Forget St. Patrick’s Day: Halloween Has Irish Origins, Too

An eerie orange moon casts its spell, conjuring thoughts of Halloween’s enchanting allure – Photo: Neven Krcmarek | Unsplash

Fall has arrived, bringing with it the familiar comforts of pumpkin spice lattes and apple-filled desserts, as well as the excitement for Halloween, a beloved holiday celebrated in many parts of the world.

Halloween sparks thoughts of costumes and candy, ghosts and ghouls, but have you ever wondered about its origins? You might be surprised to learn that this festive holiday has its roots in Irish culture.

The Festival of Samhain

Halloween’s origins come from the festival of Samhain (pronounced “saw-wen”), which is traditionally celebrated from October 31 to November 1.

This Celtic festival was created to celebrate the end of the harvest season and usher in winter. This time of year was (and still is today) also considered the one time when spirits can pass from the physical world to the world of the dead.

Pope Gregory III decreed during the eighth century that November 1 would be the day to honor saints (it later became known as All Saints’ Day). The previous evening would become known as All Hallows’ Eve.

The festival of Samhain is celebrated with feasting and massive bonfires that are meant to keep the spirits of the dead, which were thought to awaken during the festival, at bay.

Where Does the Candy Come From?

In addition to lighting bonfires, the Celtic people also left out offerings of food and drink to help keep the spirits away. They also left a seat at the feast table open just in case any spirits got offended and decided to cause problems during their brief visit.

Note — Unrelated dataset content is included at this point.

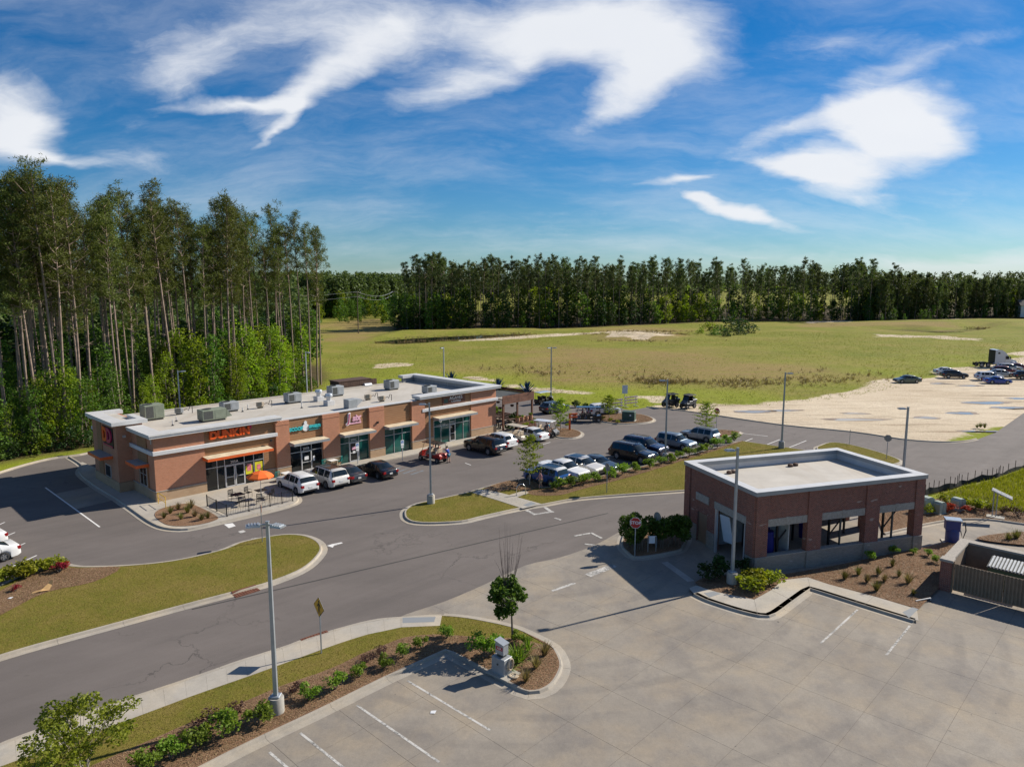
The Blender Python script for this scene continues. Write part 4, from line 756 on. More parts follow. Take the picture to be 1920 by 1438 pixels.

While the tradition has morphed into one of handing out candy to children who come to your door, you can see where the idea of offering food originated.

What About the Costumes?

During the festival of Samhain, people dressed up to hide themselves from spirits and confuse those who might be looking to harm a specific person.

The disguises were much simpler than the elaborate costumes of today. For example, one might cover themselves in soot, wear a sibling of the opposite gender’s clothing, or even just turn their clothes inside out.

Did Anyone Carve Pumpkins?

Carving vegetables— not pumpkins, as they originate in North America— has long been associated with the festival of Samhain. The Irish actually carved turnips to ward off spirits!

Where does the name “Jack O’ Lantern” come from? Legend has it that a man named Stingy Jack repeatedly draped the Devil and let him go only after he promised that Jack would not go to hell.

When Jack eventually died, he learned that he was not accepted into heaven and was sentenced to wander the earth as a ghost. The Devil then gave Jack a burning lump of coal in a carved turnip to help him light his way.

Black and Orange Decor

During the Halloween season, you see plenty of black and orange decorations in stores and inside and outside people’s homes. These colors can also be traced back to the festival of Samhain.

The color black represented the death of summer, whereas the color orange represented the autumn harvest season.

When Did Halloween Come to America?

Settlers brought various European traditions, including Halloween traditions, with them when they came to the United States.

In colonial New England, Halloween celebrations were limited because of the residents’ rigid Protestant beliefs. In Maryland and the southern colonies, though, it was much more popular.

Over the years, the celebrations morphed into a more uniquely American holiday. Things really kicked off in the second half of the 19th century when Irish immigrants fled to the United States in the wake of the Irish Potato Famine.

Halloween 2023 and Beyond

This year, when you celebrate Halloween, take some time to reflect on its origins. The holiday has a fascinating history, and knowing where it came from makes the celebration even sweeter!